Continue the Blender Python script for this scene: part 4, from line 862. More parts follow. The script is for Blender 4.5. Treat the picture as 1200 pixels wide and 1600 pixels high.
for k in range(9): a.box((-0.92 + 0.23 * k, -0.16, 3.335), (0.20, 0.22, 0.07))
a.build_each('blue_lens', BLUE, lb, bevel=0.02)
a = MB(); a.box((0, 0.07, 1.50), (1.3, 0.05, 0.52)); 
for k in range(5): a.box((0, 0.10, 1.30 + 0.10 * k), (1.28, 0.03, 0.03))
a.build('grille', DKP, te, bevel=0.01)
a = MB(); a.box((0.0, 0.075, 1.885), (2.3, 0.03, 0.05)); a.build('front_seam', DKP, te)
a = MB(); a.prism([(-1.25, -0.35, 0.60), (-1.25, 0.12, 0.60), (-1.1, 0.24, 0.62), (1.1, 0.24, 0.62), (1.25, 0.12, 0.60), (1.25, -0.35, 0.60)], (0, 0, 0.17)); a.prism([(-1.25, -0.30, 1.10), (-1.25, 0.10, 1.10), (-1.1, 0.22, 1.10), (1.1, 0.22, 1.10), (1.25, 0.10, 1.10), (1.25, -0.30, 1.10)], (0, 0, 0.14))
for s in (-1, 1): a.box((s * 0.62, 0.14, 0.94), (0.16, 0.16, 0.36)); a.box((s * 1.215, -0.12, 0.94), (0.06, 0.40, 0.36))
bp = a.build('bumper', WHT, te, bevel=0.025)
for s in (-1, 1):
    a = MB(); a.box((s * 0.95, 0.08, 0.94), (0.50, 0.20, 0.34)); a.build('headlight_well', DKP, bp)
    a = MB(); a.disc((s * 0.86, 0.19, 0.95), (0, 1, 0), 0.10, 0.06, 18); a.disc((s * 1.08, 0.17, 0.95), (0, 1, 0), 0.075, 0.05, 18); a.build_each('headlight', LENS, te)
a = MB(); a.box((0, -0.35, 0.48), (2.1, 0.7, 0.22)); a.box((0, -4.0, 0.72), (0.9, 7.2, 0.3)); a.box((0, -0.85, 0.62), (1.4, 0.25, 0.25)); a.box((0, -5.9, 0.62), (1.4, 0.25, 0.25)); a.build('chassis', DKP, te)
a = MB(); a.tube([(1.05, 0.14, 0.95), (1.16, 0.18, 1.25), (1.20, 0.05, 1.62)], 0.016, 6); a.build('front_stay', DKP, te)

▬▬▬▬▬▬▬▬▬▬

Work required: Reproduce the material above exactly; please quote every line of it.

Final result:
Continue the Blender Python script for this scene: part 4, from line 862. More parts follow. The script is for Blender 4.5. Treat the picture as 1200 pixels wide and 1600 pixels high.
for k in range(9): a.box((-0.92 + 0.23 * k, -0.16, 3.335), (0.20, 0.22, 0.07))
a.build_each('blue_lens', BLUE, lb, bevel=0.02)
a = MB(); a.box((0, 0.07, 1.50), (1.3, 0.05, 0.52)); 
for k in range(5): a.box((0, 0.10, 1.30 + 0.10 * k), (1.28, 0.03, 0.03))
a.build('grille', DKP, te, bevel=0.01)
a = MB(); a.box((0.0, 0.075, 1.885), (2.3, 0.03, 0.05)); a.build('front_seam', DKP, te)
a = MB(); a.prism([(-1.25, -0.35, 0.60), (-1.25, 0.12, 0.60), (-1.1, 0.24, 0.62), (1.1, 0.24, 0.62), (1.25, 0.12, 0.60), (1.25, -0.35, 0.60)], (0, 0, 0.17)); a.prism([(-1.25, -0.30, 1.10), (-1.25, 0.10, 1.10), (-1.1, 0.22, 1.10), (1.1, 0.22, 1.10), (1.25, 0.10, 1.10), (1.25, -0.30, 1.10)], (0, 0, 0.14))
for s in (-1, 1): a.box((s * 0.62, 0.14, 0.94), (0.16, 0.16, 0.36)); a.box((s * 1.215, -0.12, 0.94), (0.06, 0.40, 0.36))
bp = a.build('bumper', WHT, te, bevel=0.025)
for s in (-1, 1):
    a = MB(); a.box((s * 0.95, 0.08, 0.94), (0.50, 0.20, 0.34)); a.build('headlight_well', DKP, bp)
    a = MB(); a.disc((s * 0.86, 0.19, 0.95), (0, 1, 0), 0.10, 0.06, 18); a.disc((s * 1.08, 0.17, 0.95), (0, 1, 0), 0.075, 0.05, 18); a.build_each('headlight', LENS, te)
a = MB(); a.box((0, -0.35, 0.48), (2.1, 0.7, 0.22)); a.box((0, -4.0, 0.72), (0.9, 7.2, 0.3)); a.box((0, -0.85, 0.62), (1.4, 0.25, 0.25)); a.box((0, -5.9, 0.62), (1.4, 0.25, 0.25)); a.build('chassis', DKP, te)
a = MB(); a.tube([(1.05, 0.14, 0.95), (1.16, 0.18, 1.25), (1.20, 0.05, 1.62)], 0.016, 6); a.build('front_stay', DKP, te)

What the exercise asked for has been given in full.